И сам Алексей Александрович все больше и больше сближался с театральным миром, всеми правдами и неправдами добывал для своей коллекции программы спектаклей, юбилейные адреса, фотографии с автографами, тетрадки с текстами ролей, балетные туфельки, перчатки актрис… Разыскивал все это и сам, и с помощью друзей, стал завсегдатаем букинистических и антикварных лавок.

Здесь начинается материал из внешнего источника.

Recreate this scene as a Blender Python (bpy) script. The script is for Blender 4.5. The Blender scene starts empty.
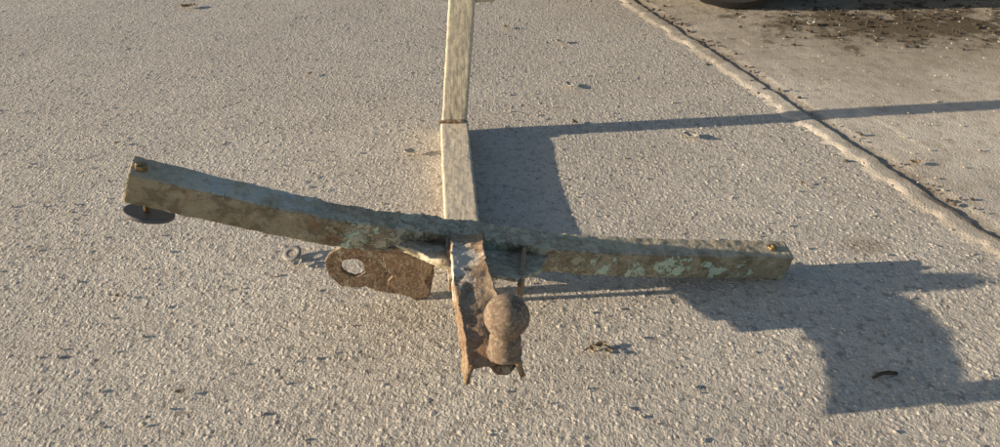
import bpy, bmesh, math, random
import numpy as np
from mathutils import Vector, noise, Matrix
random.seed(4)
sc=bpy.context.scene
sc.view_settings.view_transform='Standard'; sc.view_settings.look='None'; sc.view_settings.exposure=0
# ---------------------------------------------------------------- camera
PITCH=math.radians(33); H=0.75
cam=bpy.data.cameras.new('camera'); co=bpy.data.objects.new('camera',cam); sc.collection.objects.link(co)
co.location=(0,0,H); co.rotation_euler=(math.radians(90)-PITCH,0,0)
cam.sensor_width=36; cam.lens=26.28; cam.clip_start=0.02; cam.clip_end=2000
sc.camera=co
# ---------------------------------------------------------------- light
el=math.radians(13); S=Vector((-1,-0.112,0)).normalized()
sd=Vector((-S.x*math.cos(el),-S.y*math.cos(el),-math.sin(el)))
sun=bpy.data.lights.new('sun','SUN'); sun.energy=7.5; sun.angle=math.radians(0.5); sun.color=(1,0.83,0.61)
so=bpy.data.objects.new('sun',sun); so.rotation_euler=sd.to_track_quat('-Z','Y').to_euler(); so.location=(-5,-1,3); sc.collection.objects.link(so)
w=bpy.data.worlds.new('World'); sc.world=w; w.use_nodes=True
nt=w.node_tree; sky=nt.nodes.new('ShaderNodeTexSky'); sky.sky_type='NISHITA'; sky.sun_disc=False
sky.sun_elevation=el; sky.sun_rotation=math.atan2(S.x,S.y)%(2*math.pi)
bg=nt.nodes['Background']; bg.inputs['Strength'].default_value=0.14; nt.links.new(sky.outputs[0],bg.inputs[0])
# ---------------------------------------------------------------- material helper
class MB:
    def __init__(s,name):
        s.m=bpy.data.materials.new(name); s.m.use_nodes=True; s.t=s.m.node_tree; s.n=s.t.nodes; s.l=s.t.links
        s.bsdf=s.n['Principled BSDF']; s.out=s.n['Material Output']
        s.co=s.n.new('ShaderNodeTexCoord').outputs['Object']
    def _set(s,inp,v):
        if isinstance(v,bpy.types.NodeSocket): s.l.new(v,inp)
        elif isinstance(v,tuple) and len(v)==3 and inp.type=='RGBA': inp.default_value=(*v,1)
        else: inp.default_value=v
    def noise(s,scale,detail=4,rough=.6,vec=None,dist=0,out='Fac'):
        n=s.n.new('ShaderNodeTexNoise'); s._set(n.inputs['Vector'],vec or s.co); n.inputs['Scale'].default_value=scale
        n.inputs['Detail'].default_value=detail; n.inputs['Roughness'].default_value=rough; n.inputs['Distortion'].default_value=dist
        return n.outputs[out]
    def voro(s,scale,feature='F1',vec=None,out='Distance',rand=1):
        n=s.n.new('ShaderNodeTexVoronoi'); n.feature=feature; s._set(n.inputs['Vector'],vec or s.co); n.inputs['Scale'].default_value=scale
        n.inputs['Randomness'].default_value=rand
        return n.outputs if out is None else n.outputs[out]
    def math(s,op,a,b=0.,c=None,clamp=False):
        n=s.n.new('ShaderNodeMath'); n.operation=op; n.use_clamp=clamp; s._set(n.inputs[0],a); s._set(n.inputs[1],b)
        if c is not None: s._set(n.inputs[2],c)
        return n.outputs[0]
    def mr(s,v,a,b,c=0.,d=1.):
        n=s.n.new('ShaderNodeMapRange'); s._set(n.inputs[0],v)
        for i,x in enumerate((a,b,c,d)): n.inputs[i+1].default_value=x
        return n.outputs[0]
    def mix(s,f,a,b,bt='MIX'):
        n=s.n.new('ShaderNodeMix'); n.data_type='RGBA'; n.blend_type=bt
        s._set(n.inputs[0],f); s._set(n.inputs[6],a); s._set(n.inputs[7],b); return n.outputs[2]
    def vmath(s,op,a,b):
        v=s.n.new('ShaderNodeVectorMath'); v.operation=op; s._set(v.inputs[0],a)
        s._set(v.inputs[3 if op=='SCALE' else 1],b); return v.outputs[0]
    def dist(s,p,scale=(1,1,1)):
        v=s.vmath('MULTIPLY',s.vmath('SUBTRACT',s.co,p),scale)
        l=s.n.new('ShaderNodeVectorMath'); l.operation='LENGTH'; s.l.new(v,l.inputs[0]); return l.outputs['Value']
    def sepxyz(s,v=None):
        n=s.n.new('ShaderNodeSeparateXYZ'); s.l.new(v or s.co,n.inputs[0]); return n.outputs
    def nz(s):
        g=s.n.new('ShaderNodeNewGeometry'); return s.sepxyz(g.outputs['Normal'])[2]
    def finish(s,col,rough=.85,bump=None,bs=.5,bd=.002,spec=.3,metal=0.):
        s._set(s.bsdf.inputs['Base Color'],col); s._set(s.bsdf.inputs['Roughness'],rough); s.bsdf.inputs['Specular IOR Level'].default_value=spec
        s.bsdf.inputs['Metallic'].default_value=metal
        if bump is not None:
            b=s.n.new('ShaderNodeBump'); b.inputs['Strength'].default_value=bs; b.inputs['Distance'].default_value=bd
            s.l.new(bump,b.inputs['Height']); s.l.new(b.outputs[0],s.bsdf.inputs['Normal'])
        return s.m
    def disp(s,h,scale,mid=.5):
        d=s.n.new('ShaderNodeDisplacement'); s.l.new(h,d.inputs['Height']); d.inputs['Scale'].default_value=scale; d.inputs['Midlevel'].default_value=mid
        s.l.new(d.outputs[0],s.out.inputs['Displacement']); s.m.displacement_method='BOTH'

# ---- asphalt
def mat_asphalt():
    m=MB('weathered_asphalt')
    nm=m.noise(62,4,.74)
    wv=m.vmath('ADD',m.co,m.vmath('SCALE',m.noise(160,0,.5,out='Color'),.005))
    v=m.voro(125,vec=wv,out=None); cr=m.sepxyz(v['Color'])
    nf=m.noise(300,2,.7); nl=m.noise(2.6,3,.6); n2=m.noise(11,3,.65)
    st=m.mr(v['Distance'],.08,.62,1,0)
    h=m.math('MULTIPLY',st,m.mr(cr[0],.3,.95,.05,.8))
    h=m.math('MULTIPLY_ADD',nf,.85,h)
    h=m.math('MULTIPLY_ADD',nm,1.6,h)
    h=m.math('MULTIPLY',h,.40)
    m.disp(h,.0066,.58)
    base=m.mix(m.mr(nl,.35,.65),(.475,.43,.375),(.61,.56,.485))
    base=m.mix(m.mr(n2,.42,.68,0,.55),base,(.39,.36,.32))
    base=m.mix(m.math('MULTIPLY',m.math('MULTIPLY',cr[1],st),.65),base,(.74,.68,.59))
    base=m.mix(m.math('MULTIPLY',m.mr(cr[2],.86,.95,0,.4),m.mr(st,.2,.6)),base,(.25,.225,.195))
    base=m.mix(m.mr(nm,.35,.48,.75,0),base,(.22,.195,.165))
    base=m.mix(m.mr(nf,.34,.47,.55,0),base,(.21,.19,.16))
    # darker and greyer with distance, transition broken up by noise
    y=m.math('MULTIPLY_ADD',m.math('SUBTRACT',nl,.5),1.8,m.sepxyz()[1])
    base=m.mix(m.mr(y,.9,2.3,0,.42),base,(.315,.305,.295))
    d=m.math('MULTIPLY_ADD',n2,.7,m.dist((.658,1.083,0),(12,22,1)))
    base=m.mix(m.mr(d,.6,1.1,.5,0),base,(.19,.155,.11))
    return m.finish(base,.92,spec=.2)
def mat_pave():
    m=MB('worn_concrete')
    nf=m.noise(260,2,.7); nm=m.noise(26,4,.7); nl=m.noise(3,3,.65)
    h=m.math('MULTIPLY_ADD',nm,1.0,m.math('MULTIPLY',nf,.8)); h=m.math('MULTIPLY',h,.55)
    m.disp(h,.0055,.5)
    base=m.mix(m.mr(nl,.35,.65),(.46,.41,.345),(.62,.565,.485))
    base=m.mix(m.mr(nm,.5,.66,0,.7),base,(.38,.33,.265))
    base=m.mix(m.mr(nf,.56,.7,0,.5),base,(.29,.255,.21))
    n2=m.noise(8,5,.78)
    d=m.math('MULTIPLY_ADD',n2,2.0,m.dist((1.33,2.33,0),(.85,2.0,1)))
    base=m.mix(m.mr(d,1.2,1.42,1,0),base,(.05,.04,.03))
    d=m.math('MULTIPLY_ADD',n2,1.2,m.dist((1.2,2.30,0),(1.0,1.7,1)))
    base=m.mix(m.mr(d,.8,1.5,.65,0),base,(.19,.155,.11))
    x=m.sepxyz(); ln=m.math('ABSOLUTE',m.math('ADD',m.math('MULTIPLY_ADD',x[0],2.8,-3.665),m.math('MULTIPLY_ADD',n2,.07,x[1])))
    k=m.math('MULTIPLY',m.mr(ln,.006,.022,1,0),m.mr(m.dist((.93,1.08,0)),.18,.22,1,0)); base=m.mix(m.math('MULTIPLY',k,.8),base,(.10,.085,.07))
    # grime gathered along the kerb joint
    t=m.math('ADD',m.math('MULTIPLY',m.math('SUBTRACT',x[0],.41),.9612),m.math('MULTIPLY',m.math('SUBTRACT',x[1],2.61),.2757))
    g=m.math('ABSOLUTE',m.math('ADD',t,-.072)); g=m.math('MULTIPLY_ADD',m.math('SUBTRACT',n2,.5),.09,g)
    base=m.mix(m.mr(g,.004,.03,.6,0),base,(.17,.14,.105))
    return m.finish(base,.92,spec=.2)
def mat_metal(name,base,dark,extra=None,rust=.5,bs=.7,flake=.3,bd=.0025,top_light=.6,top_light_col=(.50,.43,.32)):
    m=MB(name)
    n1=m.noise(17,6,.7); n2=m.noise(75,5,.7); n3=m.noise(260,3,.6); n4=m.noise(32,5,.7,dist=.4)
    c=m.mix(m.mr(n1,.36,.64),base,dark)
    c=m.mix(m.mr(n2,.46,.68,0,.65),c,tuple(x*.5 for x in dark))
    c=m.mix(m.mr(n3,.48,.7,0,.5),c,(.50,.45,.35))
    r=m.mr(n4,.56,.62,0,rust); c=m.mix(r,c,(.18,.09,.045))
    fl=m.mr(m.noise(42,5,.65,dist=.3),.585,.605,0,flake); c=m.mix(fl,c,(.50,.49,.39))
    h=m.math('MULTIPLY_ADD',n2,1.,m.math('MULTIPLY',n3,.4)); h=m.math('MULTIPLY_ADD',fl,.3,h)
    if extra: c,h=extra(m,c,h)
    if top_light:  # sunlit look of upward faces painted into the colour
        k=m.math('MULTIPLY',m.mr(m.nz(),.55,.9),m.mr(n2,.35,.6,1,.35)); c=m.mix(m.math('MULTIPLY',k,top_light),c,top_light_col)
    return m.finish(c,.85,h,bs,bd,spec=.25)
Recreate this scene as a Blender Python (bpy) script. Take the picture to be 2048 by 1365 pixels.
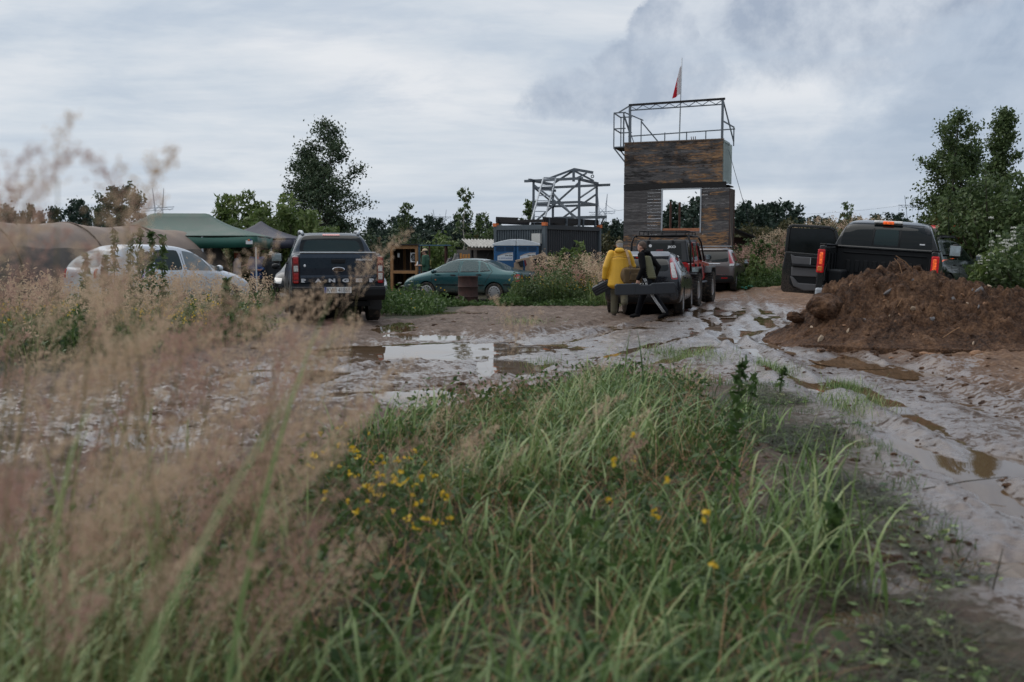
import bpy, bmesh, math, random
import numpy as np
from math import sin, cos, pi, radians, atan2, sqrt
from mathutils import Vector, Matrix, Euler
from mathutils.bvhtree import BVHTree

SC = bpy.context.scene
COL = SC.collection
for _o in list(bpy.data.objects):
    bpy.data.objects.remove(_o, do_unlink=True)

# ------------------------------------------------------------------ camera
CAMZ, PITCH, FPX = 1.30, radians(4.95), 1991.0
cam_d = bpy.data.cameras.new('camera')
cam = bpy.data.objects.new('camera', cam_d); COL.objects.link(cam)
cam.location = (0, 0, CAMZ); cam.rotation_euler = (pi/2 - PITCH, 0, 0)
cam_d.sensor_width = 36.0; cam_d.lens = 35.0
cam_d.clip_start = 0.05; cam_d.clip_end = 6000
cam_d.dof.use_dof = True; cam_d.dof.focus_distance = 21.0; cam_d.dof.aperture_fstop = 2.5
SC.camera = cam

# ------------------------------------------------------------------ sky and sun (overcast)
SUN_EL, SUN_AZ = radians(56), radians(-62)      # high ahead and to the left, veiled by cloud
world = bpy.data.worlds.new('World'); SC.world = world; world.use_nodes = True
def _sky():
    nt = world.node_tree; N = nt.nodes; L = nt.links
    N.clear()
    out = N.new('ShaderNodeOutputWorld'); bg = N.new('ShaderNodeBackground'); bg.inputs[1].default_value = 0.108
    L.new(bg.outputs[0], out.inputs[0])
    sky = N.new('ShaderNodeTexSky'); sky.sky_type = 'NISHITA'; sky.sun_disc = False
    sky.sun_elevation = SUN_EL; sky.sun_rotation = SUN_AZ; sky.altitude = 200; sky.air_density = 1.2; sky.dust_density = 2.0
    tc = N.new('ShaderNodeTexCoord'); sep = N.new('ShaderNodeSeparateXYZ'); L.new(tc.outputs['Generated'], sep.inputs[0])
    def math_(op, a, b=None, c=None, clamp=False):
        n = N.new('ShaderNodeMath'); n.operation = op; n.use_clamp = clamp
        for i, v in enumerate((a, b, c)):
            if v is None: continue
            if isinstance(v, (int, float)): n.inputs[i].default_value = v
            else: L.new(v, n.inputs[i])
        return n.outputs[0]
    def noise(vec, scale, detail, rough, dist=0.0):
        n = N.new('ShaderNodeTexNoise'); L.new(vec, n.inputs['Vector'])
        n.inputs['Scale'].default_value = scale; n.inputs['Detail'].default_value = detail
        n.inputs['Roughness'].default_value = rough; n.inputs['Distortion'].default_value = dist
        return n.outputs[0]
    def comb(x, y, z):
        n = N.new('ShaderNodeCombineXYZ')
        for i, v in enumerate((x, y, z)):
            if isinstance(v, (int, float)): n.inputs[i].default_value = v
            else: L.new(v, n.inputs[i])
        return n.outputs[0]
    def ramp(v, stops):
        r = N.new('ShaderNodeValToRGB'); L.new(v, r.inputs[0])
        e = r.color_ramp.elements
        while len(e) < len(stops): e.new(0.5)
        for k, (p, c) in enumerate(stops): e[k].position = p; e[k].color = (c[0], c[1], c[2], 1)
        return r.outputs[0]
    def mix(f, a, b):
        m = N.new('ShaderNodeMix'); m.data_type = 'RGBA'
        if isinstance(f, (int, float)): m.inputs[0].default_value = f
        else: L.new(f, m.inputs[0])
        for i, v in ((6, a), (7, b)):
            if isinstance(v, tuple): m.inputs[i].default_value = (*v, 1)
            else: L.new(v, m.inputs[i])
        return m.outputs[2]
    X, Y, Z = sep.outputs
    zz = math_('MAXIMUM', Z, 0.0)
    den = math_('ADD', zz, 0.09)
    px = math_('DIVIDE', X, den); py = math_('DIVIDE', Y, den)
    # layered stratus seen in perspective on a flat cloud deck
    deck = comb(px, py, 3.7)
    n1 = noise(deck, 0.55, 7, 0.55, 0.5)
    n2 = noise(comb(math_('MULTIPLY', px, 0.6), py, 9.1), 1.9, 6, 0.62, 0.3)
    lay = math_('ADD', math_('MULTIPLY', n1, 0.62), math_('MULTIPLY', n2, 0.38))
    base = ramp(lay, [(0.38, (4.0, 4.6, 5.4)), (0.46, (5.0, 5.45, 6.0)), (0.52, (5.65, 5.95, 6.35)), (0.60, (6.35, 6.5, 6.75))])
    # heavier cloud to the east of the road, a slab of blue grey with soft edges
    az = math_('ARCTAN2', X, Y)
    edge = noise(comb(az, math_('MULTIPLY', Z, 2.2), 0.4), 3.2, 7, 0.6, 0.4)
    azs = math_('ADD', az, math_('MULTIPLY', math_('SUBTRACT', edge, 0.5), 0.42))
    east = N.new('ShaderNodeMapRange'); east.interpolation_type = 'SMOOTHSTEP'
    L.new(azs, east.inputs[0]); east.inputs[1].default_value = 0.08; east.inputs[2].default_value = 0.42
    puff = noise(comb(math_('MULTIPLY', az, 1.0), math_('MULTIPLY', Z, 1.35), 2.2), 6.5, 8, 0.58, 0.25)
    dark = ramp(puff, [(0.38, (2.7, 3.35, 4.35)), (0.47, (3.7, 4.3, 5.2)), (0.54, (4.9, 5.35, 6.0)), (0.62, (6.2, 6.4, 6.75))])
    c = mix(math_('MULTIPLY', east.outputs[0], 0.90), base, dark)
    # a darker cumulus tower
    def puffmask(a0, z0, ra, rz, soft):
        da = math_('DIVIDE', math_('SUBTRACT', az, a0), ra); dz = math_('DIVIDE', math_('SUBTRACT', Z, z0), rz)
        r = math_('SQRT', math_('ADD', math_('MULTIPLY', da, da), math_('MULTIPLY', dz, dz)))
        r = math_('ADD', r, math_('MULTIPLY', math_('SUBTRACT', noise(comb(az, Z, 5.5), 21, 7, 0.66, 0.3), 0.5), 1.35))
        m = N.new('ShaderNodeMapRange'); m.interpolation_type = 'SMOOTHSTEP'
        L.new(r, m.inputs[0]); m.inputs[1].default_value = 1.0 + soft; m.inputs[2].default_value = 1.0 - soft
        return m.outputs[0]
    m = puffmask(0.145, 0.208, 0.034, 0.032, 0.12)
    for a in ((0.112, 0.182, 0.036, 0.024, 0.13), (0.085, 0.150, 0.07, 0.026, 0.22), (0.155, 0.175, 0.06, 0.03, 0.22), (0.30, 0.21, 0.10, 0.05, 0.3), (0.40, 0.26, 0.07, 0.05, 0.25)):
        m = math_('MAXIMUM', m, puffmask(*a))
    cum = ramp(noise(comb(az, Z, 1.3), 19, 7, 0.6), [(0.36, (2.9, 3.4, 4.25)), (0.64, (4.9, 5.3, 5.9))])
    c = mix(math_('MULTIPLY', m, 0.95), c, cum)
    # long bands low over the horizon
    band = noise(comb(math_('MULTIPLY', az, 0.7), math_('MULTIPLY', Z, 11.0), 7.7), 3.4, 5, 0.55, 0.25)
    low = N.new('ShaderNodeMapRange'); L.new(Z, low.inputs[0]); low.inputs[1].default_value = 0.17; low.inputs[2].default_value = 0.03
    bcol = ramp(band, [(0.36, (3.3, 4.05, 5.1)), (0.5, (4.4, 5.05, 5.9)), (0.64, (5.7, 6.1, 6.6))])
    c = mix(math_('MULTIPLY', low.outputs[0], 0.62), c, bcol)
    strip = noise(comb(math_('MULTIPLY', az, 1.1), math_('MULTIPLY', Z, 4.6), 11.3), 3.1, 8, 0.62, 0.5)
    sm = N.new('ShaderNodeMapRange'); sm.interpolation_type = 'SMOOTHSTEP'; L.new(strip, sm.inputs[0]); sm.inputs[1].default_value = 0.47; sm.inputs[2].default_value = 0.66
    c = mix(math_('MULTIPLY', sm.outputs[0], 0.60), c, (3.9, 4.5, 5.35))
    # thin clear blue shows a little everywhere through the veil
    c = mix(0.06, c, sky.outputs[0])
    L.new(c, bg.inputs[0])
_sky()
sun_d = bpy.data.lights.new('sun', 'SUN'); sun_d.energy = 1.5; sun_d.angle = radians(75); sun_d.color = (1.0, 0.96, 0.9)
sun = bpy.data.objects.new('sun', sun_d); COL.objects.link(sun)
sun.rotation_euler = Vector((-sin(SUN_AZ)*cos(SUN_EL), -cos(SUN_AZ)*cos(SUN_EL), -sin(SUN_EL))).to_track_quat('-Z', 'Y').to_euler()
vs = SC.view_settings; vs.view_transform = 'Standard'; vs.look = 'None'; vs.gamma = 1; vs.exposure = 0.22; vs.use_curve_mapping = False
SC.cycles.max_bounces = 6; SC.cycles.transparent_max_bounces = 8

# ------------------------------------------------------------------ helpers
def pix(u, v, Y):
    """the point that stands Y metres ahead of the camera under picture position u, v (2048 wide frame)"""
    a = (u - 1024) / FPX; b = (v - 682.5) / FPX
    d = Vector((a, cos(PITCH) - b*sin(PITCH), -sin(PITCH) - b*cos(PITCH)))
    return Vector((0, 0, CAMZ)) + d * (Y / d.y)

def link(o, parent=None):
    COL.objects.link(o)
    if parent is not None: o.parent = parent
    return o

def tag(o, label=None, cat=None, group=None, kind=None):
    if label: o['label'] = label
    if cat: o['category'] = cat
    if group: o['group'] = group
    if kind: o['kind'] = kind
    return o

def thing(name, label, cat, loc=(0, 0, 0), rz=0.0, group=None, rx=0.0, ry=0.0, scale=1.0):
    o = bpy.data.objects.new(name, None); o.empty_display_size = 0.2
    COL.objects.link(o); o.location = loc; o.rotation_euler = (rx, ry, rz)
    if scale != 1.0: o.scale = (scale,)*3
    return tag(o, label, cat, group)

def copy_tree(o, parent=None):
    c = o.copy(); COL.objects.link(c)
    if parent is not None: c.parent = parent
    for ch in [k for k in o.children]: copy_tree(ch, c)
    return c

def np_mesh(name, verts, faces, mat=None, smooth=False):
    """verts (n,3) array, faces (m,k) array with one k, or a list of such arrays"""
    me = bpy.data.meshes.new(name)
    V = np.asarray(verts, dtype=np.float32).reshape(-1, 3)
    fl = faces if isinstance(faces, list) else [faces]
    fl = [np.asarray(f, dtype=np.int32) for f in fl if len(f)]
    me.vertices.add(len(V)); me.vertices.foreach_set('co', V.ravel())
    nl = sum(f.size for f in fl); npoly = sum(len(f) for f in fl)
    me.loops.add(nl); me.loops.foreach_set('vertex_index', np.concatenate([f.ravel() for f in fl]))
    me.polygons.add(npoly)
    tot = np.concatenate([np.full(len(f), f.shape[1], dtype=np.int32) for f in fl])
    me.polygons.foreach_set('loop_start', np.concatenate([[0], np.cumsum(tot)[:-1]]).astype(np.int32))
    me.polygons.foreach_set('loop_total', tot)
    if smooth: me.polygons.foreach_set('use_smooth', np.ones(npoly, dtype=bool))
    me.update(calc_edges=True); me.validate()
    if mat: me.materials.append(mat)
    return me

def mobj(name, me, parent=None):
    return link(bpy.data.objects.new(name, me), parent)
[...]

Коллекционирование превратилось в страсть — Алексей Александрович думал только о своем собрании, только о нем мог говорить. Знакомые удивлялись, посмеивались над его чудачеством, пожимали плечами — ну кто мог вообразить, что «театральная чепуха», усердно собираемая Бахрушиным, станет ценнейшим подспорьем для изучения истории отечественного и зарубежного театра?
Кто мог, например, подумать, что пристрастие Бахрушина к балетным туфелькам (сколько по этому поводу отпускалось острот!) даст в будущем возможность наглядно проследить, как развивалась техника балета. Тонкие туфельки Фанни Эльслер и Марии Тальони плотно облегали ножку балерины и делали танец воздушным. Потом в туфельке появился пробочный носок — он помогал проделывать сложнейшие танцевальные па. Начало XX века принесло удивительное новшество — стальной носок, позволивший довести технику балета до совершенства.
Поначалу Бахрушину не хватало чутья, знаний, умения по достоинству оценить, отобрать для коллекции действительно стоящие вещи. Он не раз рассказывал, как однажды пришел незнакомый художник и предложил купить у него театральные эскизы. Алексей Александрович в то время в произведениях подобного рода не разбирался и их не покупал.
— А что вы хотели бы? — спросил художник.
— Ну. какую–нибудь женскую головку.
— Я обязательно сделаю. Но не могли бы вы дать мне денег авансом?
Бахрушин дал 100 рублей. Примерно через год, придя домой, узнал от слуги, что какой–то художник просил передать свой долг. Алексей Александрович развернул оставленный сверток и ахнул. Это был акварельный портрет «Голова украинки» работы Врубеля (он хранился потом в семье Бахрушиных много лет).
— Будь я поумнее, — сетовал обычно Алексей Александрович, какие врубелевские работы мог тогда купить!
Наставником и руководителем в собирательстве был для Бахрушина двоюродный брат Алексей, сын покойного дяди Петра. Непременный посетитель Сухаревки, коллекционировавший русскую старину, главным образом книги, он был знаменит своей невероятной толщиной и скупостью, а кроме того, привычкой бесконечно торговаться.
Один из старых московских коллекционеров, Н. М. Ежов, рассказывал в мемуарах, как приглядел однажды на Сухаревке изящно сделанный миниатюрный портрет митрополита Филарета, но его смутила цена — 25 рублей.